Monday, Jun. 12, 1944

Destruction, Unlimited?

Will the Germans, retreating to the Reich, do their best to leave the lost cities of Europe in utter ruin?

They did not wreck Naples. They did not wreck Rome. The fear that extremist Nazis intend to ravage the rest of Europe has been carefully cultivated by German terror propaganda. But the Swiss weekly Die Weltwoche, in the past no sucker for German propaganda, reported that such plans did exist. The paper's informants said that the catacombs and sewers of Paris were "stuffed with dynamite," that Warsaw, Prague, other cities were to be laid waste if the plans were carried out, that Berlin's frantic exploitation of Allied bomb damage was to be used to justify unlimited destruction.*

Die Weltwoche said that only a thoughtful minority of German leaders stood between Occupied Europe and the execution of the extremists' plans. This minority argued that Germany's one hope was to make no more enemies, do nothing to increase the huge postwar reparations bill.

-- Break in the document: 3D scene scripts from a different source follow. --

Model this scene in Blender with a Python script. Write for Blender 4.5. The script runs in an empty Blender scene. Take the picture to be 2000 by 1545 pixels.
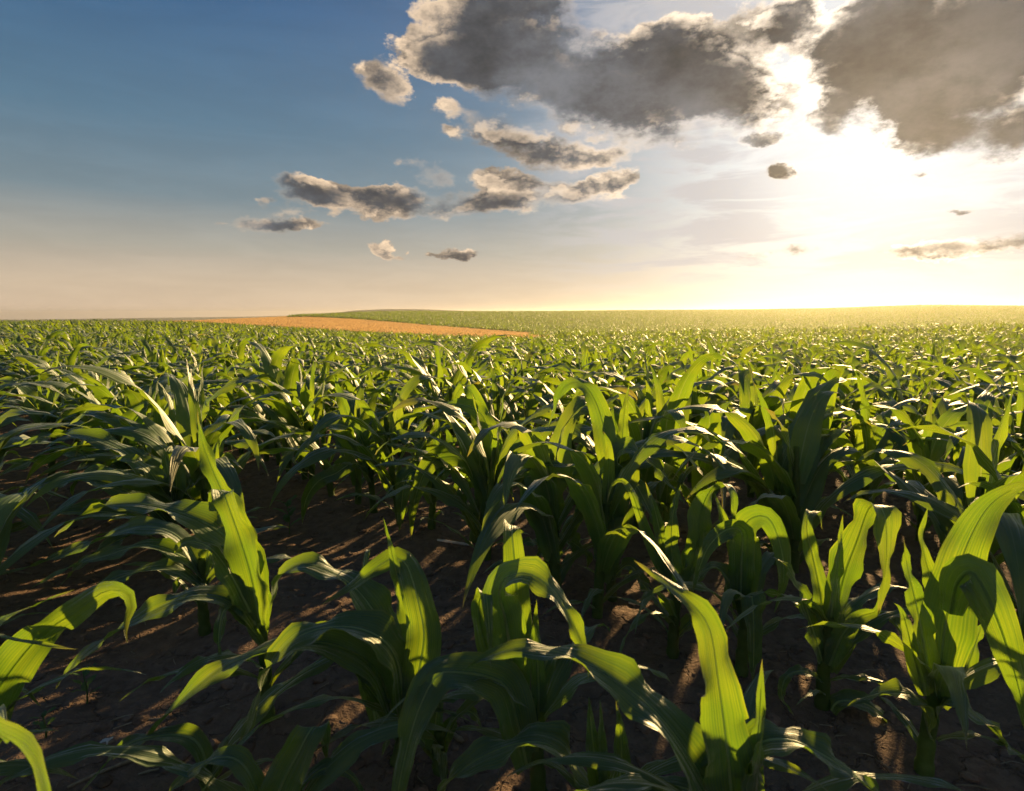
import bpy, math, random
import numpy as np

sc = bpy.context.scene
R = math.radians
random.seed(7)
rng = np.random.default_rng(11)

# ------------------------------------------------------------------ camera
FPX = 1111.0                       # focal length in photograph pixels (20 mm on 36 mm, 2000 px wide)
PITCH = math.atan(160.5 / FPX)
CAM_H = 1.0
cam = bpy.data.cameras.new('camera')
cam.lens = 20.0
cam.sensor_width = 36.0
cam.clip_start = 0.03
cam.clip_end = 20000
cam.dof.use_dof = True
cam.dof.focus_distance = 2.6
cam.dof.aperture_fstop = 6.3
camo = bpy.data.objects.new('camera', cam)
sc.collection.objects.link(camo)
camo.location = (0, 0, CAM_H)
camo.rotation_euler = (math.pi / 2 - PITCH, 0, 0)
sc.camera = camo

# ------------------------------------------------------------------ light
SUN_AZ, SUN_EL = 32.0, 15.0        # degrees, azimuth clockwise from +Y
SUN_DIR = np.array([math.sin(R(SUN_AZ)) * math.cos(R(SUN_EL)),
                    math.cos(R(SUN_AZ)) * math.cos(R(SUN_EL)), math.sin(R(SUN_EL))])
sl = bpy.data.lights.new('sun', 'SUN')
sl.energy = 5.0
sl.angle = R(0.6)
sl.color = (1.0, 0.69, 0.32)
so = bpy.data.objects.new('sun', sl)
sc.collection.objects.link(so)
from mathutils import Vector
so.rotation_euler = Vector(-SUN_DIR).to_track_quat('-Z', 'Y').to_euler()

sc.view_settings.view_transform = 'Standard'
sc.view_settings.look = 'None'
sc.view_settings.gamma = 1.0
sc.view_settings.exposure = 1.12
sc.view_settings.use_curve_mapping = False
sc.render.engine = 'CYCLES'
cy = sc.cycles
cy.use_denoising = True
try:
    cy.denoiser = 'OPENIMAGEDENOISE'
except Exception:
    pass
cy.use_adaptive_sampling = True
cy.adaptive_threshold = 0.03
cy.max_bounces = 8
cy.diffuse_bounces = 6
cy.glossy_bounces = 2
cy.transmission_bounces = 4
cy.transparent_max_bounces = 4
cy.volume_bounces = 0
cy.caustics_reflective = False
cy.caustics_refractive = False
cy.sample_clamp_indirect = 6.0
SKY_STRENGTH = 0.07
HAZE_DENSITY = 0.0005
HAZE_G = 0.70


def pix_dir(px, py):
    u = (px - 1000) / FPX
    v = (772.5 - py) / FPX
    return np.array([u, math.cos(PITCH) + v * math.sin(PITCH), -math.sin(PITCH) + v * math.cos(PITCH)])


def pix_azel(px, py):
    d = pix_dir(px, py)
    return math.degrees(math.atan2(d[0], d[1])), math.degrees(math.atan2(d[2], math.hypot(d[0], d[1])))


# ------------------------------------------------------------------ node expression helper
class Ex:
    def __init__(self, nt, sock):
        self.nt, self.s = nt, sock

    def _m(self, op, *a):
        n = self.nt.nodes.new('ShaderNodeMath')
        n.operation = op
        for i, x in enumerate((self,) + a):
            if isinstance(x, Ex):
                self.nt.links.new(x.s, n.inputs[i])
            else:
                n.inputs[i].default_value = float(x)
        return Ex(self.nt, n.outputs[0])

    def __add__(self, o): return self._m('ADD', o)
    def __radd__(self, o): return self._m('ADD', o)
    def __sub__(self, o): return self._m('SUBTRACT', o)
    def __rsub__(self, o): return (self * -1.0) + o
    def __mul__(self, o): return self._m('MULTIPLY', o)
    def __rmul__(self, o): return self._m('MULTIPLY', o)
    def __truediv__(self, o): return self._m('DIVIDE', o)
    def __pow__(self, o): return self._m('POWER', o)
    def max(self, o): return self._m('MAXIMUM', o)
    def min(self, o): return self._m('MINIMUM', o)
    def smax(self, o, k): return self._m('SMOOTH_MAX', o, k)
    def abs(self): return self._m('ABSOLUTE')
    def sin(self): return self._m('SINE')
    def exp(self): return self._m('EXPONENT')

    def ramp(self, lo, hi, a=0.0, b=1.0, smooth=True):
        n = self.nt.nodes.new('ShaderNodeMapRange')
        n.interpolation_type = 'SMOOTHSTEP' if smooth else 'LINEAR'
        n.clamp = True
        self.nt.links.new(self.s, n.inputs[0])
        for i, v in enumerate((lo, hi, a, b)):
            n.inputs[i + 1].default_value = v
        return Ex(self.nt, n.outputs[0])


def combine(nt, x, y, z):
    n = nt.nodes.new('ShaderNodeCombineXYZ')
    for i, v in enumerate((x, y, z)):
        if isinstance(v, Ex):
            nt.links.new(v.s, n.inputs[i])
        else:
            n.inputs[i].default_value = v
    return n.outputs[0]


def noise(nt, vec, scale, detail=4, rough=0.55, lac=2.0, dist=0.0, out=0):
    n = nt.nodes.new('ShaderNodeTexNoise')
    n.inputs['Scale'].default_value = scale
    n.inputs['Detail'].default_value = detail
    n.inputs['Roughness'].default_value = rough
    n.inputs['Lacunarity'].default_value = lac
    n.inputs['Distortion'].default_value = dist
    if vec is not None:
        nt.links.new(vec, n.inputs['Vector'])
    return Ex(nt, n.outputs[out])


def mixc(nt, f, a, b, blend='MIX'):
    n = nt.nodes.new('ShaderNodeMix')
    n.data_type = 'RGBA'
    n.blend_type = blend
    n.clamp_factor = True
    if isinstance(f, Ex):
        nt.links.new(f.s, n.inputs[0])
    else:
        n.inputs[0].default_value = f
    for k, v in ((6, a), (7, b)):
        if isinstance(v, Ex):
            nt.links.new(v.s, n.inputs[k])
        else:
            n.inputs[k].default_value = (*v, 1.0)
    return Ex(nt, n.outputs[2])


def scalec(nt, c, f):
    """colour times scalar"""
    n = nt.nodes.new('ShaderNodeVectorMath')
    n.operation = 'SCALE'
    if isinstance(c, Ex):
        nt.links.new(c.s, n.inputs[0])
    else:
        n.inputs[0].default_value = c
    if isinstance(f, Ex):
        nt.links.new(f.s, n.inputs['Scale'])
    else:
        n.inputs['Scale'].default_value = f
    return Ex(nt, n.outputs[0])


def addc(nt, a, b):
    n = nt.nodes.new('ShaderNodeVectorMath')
    n.operation = 'ADD'
    for i, v in enumerate((a, b)):
        if isinstance(v, Ex):
            nt.links.new(v.s, n.inputs[i])
        else:
            n.inputs[i].default_value = v
    return Ex(nt, n.outputs[0])


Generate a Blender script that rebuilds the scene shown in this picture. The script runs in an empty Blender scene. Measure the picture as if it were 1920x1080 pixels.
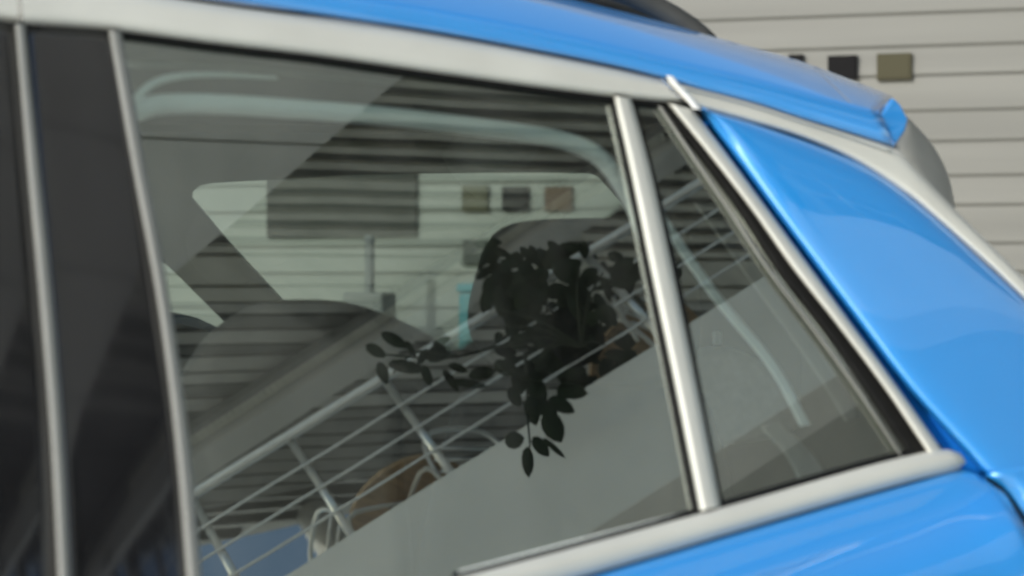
import bpy, bmesh, math, random
from mathutils import Vector, Matrix, noise
from mathutils.geometry import tessellate_polygon
random.seed(7)
R_ = math.radians
scene = bpy.context.scene
col = scene.collection

# ------------------------------------------------------------------ camera, sky, sun, exposure
HALF = R_(14)
CAM = Vector((0, 0, 1.3))
cd = bpy.data.cameras.new('camera'); cam = bpy.data.objects.new('camera', cd); col.objects.link(cam)
cam.location = CAM; cam.rotation_euler = (R_(90), 0, 0)
cd.sensor_width = 36; cd.angle = 2*HALF; cd.clip_end = 2000; cd.clip_start = .05
cd.dof.use_dof = True; cd.dof.focus_distance = 4.7; cd.dof.aperture_fstop = 4.2
scene.camera = cam
scene.render.resolution_x = 1024; scene.render.resolution_y = 576

SUN = Vector((-.56, -.66, .44)).normalized()
world = bpy.data.worlds.new("World"); scene.world = world; world.use_nodes = True
nt = world.node_tree; nt.nodes.clear()
sky = nt.nodes.new('ShaderNodeTexSky'); sky.sky_type = 'NISHITA'; sky.sun_disc = False; sky.dust_density = 1.5; sky.ozone_density = 1.0; sky.altitude = 0
sky.sun_elevation = math.asin(SUN.z); sky.sun_rotation = math.atan2(SUN.x, SUN.y)
bg = nt.nodes.new('ShaderNodeBackground'); bg.inputs[1].default_value = .15
wo = nt.nodes.new('ShaderNodeOutputWorld')
tn = nt.nodes.new('ShaderNodeMix'); tn.data_type = 'RGBA'; tn.blend_type = 'MULTIPLY'; tn.inputs[0].default_value = 1
tn.inputs[7].default_value = (.96, 1.03, 1.0, 1); nt.links.new(sky.outputs[0], tn.inputs[6]); nt.links.new(tn.outputs[2], bg.inputs[0]); nt.links.new(bg.outputs[0], wo.inputs[0])
sd = bpy.data.lights.new('sun', 'SUN'); sd.energy = 2.1; sd.angle = R_(.5); sd.color = (1, .965, .91)
sl = bpy.data.objects.new('sun', sd); col.objects.link(sl)
sl.rotation_euler = SUN.to_track_quat('Z', 'Y').to_euler()
scene.view_settings.view_transform = 'Standard'; scene.view_settings.look = 'None'
scene.view_settings.exposure = .62; scene.view_settings.gamma = 1
scene.cycles.max_bounces = 12; scene.cycles.transparent_max_bounces = 24
scene.cycles.diffuse_bounces = 4

# ------------------------------------------------------------------ geometry of the car side
YAW, TH = R_(30), R_(30)            # the car stands turned to the view; its side glass leans in
N = Vector((math.cos(TH)*math.sin(YAW), -math.cos(TH)*math.cos(YAW), math.sin(TH)))
U = Vector((math.cos(YAW), math.sin(YAW), 0))
INW = Vector((-math.sin(YAW), math.cos(YAW), 0))
P0 = Vector((0, 2.5, 1.3))
NF = Vector((-math.cos(TH)*math.sin(YAW), math.cos(TH)*math.cos(YAW), math.sin(TH)))
PF = P0 + INW*1.22
FPX = 960/math.tan(HALF)
def ray(px, py): return Vector(((px-960)/FPX, 1, -(py-540)/FPX))
def hit(px, py, p, n):
    d = ray(px, py); return CAM + d*((p-CAM).dot(n)/d.dot(n))
def S(px, py, w=0): return hit(px, py, P0+N*w, N)          # near side of the car
def FS(px, py, w=0): return hit(px, py, PF+NF*w, NF)       # far side of the car
def dep(px, py, y): return CAM + ray(px, py)*y
def mir(p): return p - 2*(p-P0).dot(N)*N
def RH(px, py, H):                                         # point at height H that the glass shows at (px,py)
    p = S(px, py); d = ray(px, py).normalized(); r = d - 2*d.dot(N)*N
    return p + r*((H-p.z)/r.z)
def RL(px, py, L):                                         # point the glass shows at (px,py), at path length L
    return mir(CAM + ray(px, py).normalized()*L)

# ------------------------------------------------------------------ materials
def mat(name, base=(.5,.5,.5), rough=.5, metal=0, coat=0, var=0, vscale=20, bump=0, bscale=60, ior=1.5, vscl=(1,1,1), rvar=0, cior=1.5):
    m = bpy.data.materials.new(name); m.use_nodes = True; t = m.node_tree; b = t.nodes['Principled BSDF']
    b.inputs['Base Color'].default_value = (*base, 1); b.inputs['Roughness'].default_value = rough
    b.inputs['Metallic'].default_value = metal; b.inputs['Coat Weight'].default_value = coat
    b.inputs['Coat Roughness'].default_value = .02; b.inputs['Coat IOR'].default_value = cior; b.inputs['IOR'].default_value = ior
    tc = t.nodes.new('ShaderNodeTexCoord'); mp = t.nodes.new('ShaderNodeMapping'); mp.inputs['Scale'].default_value = vscl
    t.links.new(tc.outputs['Object'], mp.inputs[0])
    n = t.nodes.new('ShaderNodeTexNoise'); n.inputs['Scale'].default_value = vscale; n.inputs['Detail'].default_value = 6
    t.links.new(mp.outputs[0], n.inputs['Vector'])
    r = t.nodes.new('ShaderNodeMapRange'); r.inputs[1].default_value = .3; r.inputs[2].default_value = .7
    r.inputs[3].default_value = 1-var; r.inputs[4].default_value = 1+var
    t.links.new(n.outputs[0], r.inputs[0])
    mx = t.nodes.new('ShaderNodeMix'); mx.data_type = 'RGBA'; mx.blend_type = 'MULTIPLY'; mx.inputs[0].default_value = 1
    mx.inputs[6].default_value = (*base, 1)
    t.links.new(r.outputs[0], mx.inputs[7]); t.links.new(mx.outputs[2], b.inputs['Base Color'])
    if rvar:
        r2 = t.nodes.new('ShaderNodeMapRange'); r2.inputs[1].default_value = .3; r2.inputs[2].default_value = .7
        r2.inputs[3].default_value = max(0, rough-rvar); r2.inputs[4].default_value = rough+rvar
        t.links.new(n.outputs[0], r2.inputs[0]); t.links.new(r2.outputs[0], b.inputs['Roughness'])
    if bump:
        n2 = t.nodes.new('ShaderNodeTexNoise'); n2.inputs['Scale'].default_value = bscale; n2.inputs['Detail'].default_value = 4
        t.links.new(mp.outputs[0], n2.inputs['Vector'])
        bp = t.nodes.new('ShaderNodeBump'); bp.inputs['Strength'].default_value = bump; bp.inputs['Distance'].default_value = .002
        t.links.new(n2.outputs[0], bp.inputs['Height']); t.links.new(bp.outputs[0], b.inputs['Normal'])
    return m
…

Germans who put forward this sensible argument must have remembered, with a shiver, Adolf Hitler's words last January: "In the end there will be no victors or losers, but only survivors and annihilated."

*Berlin radio told the world that flames swept the Rouen cathedral, destroying the roof, ruining the delicate, priceless rose window and melting the great bell which tolled when Joan of Arc burned.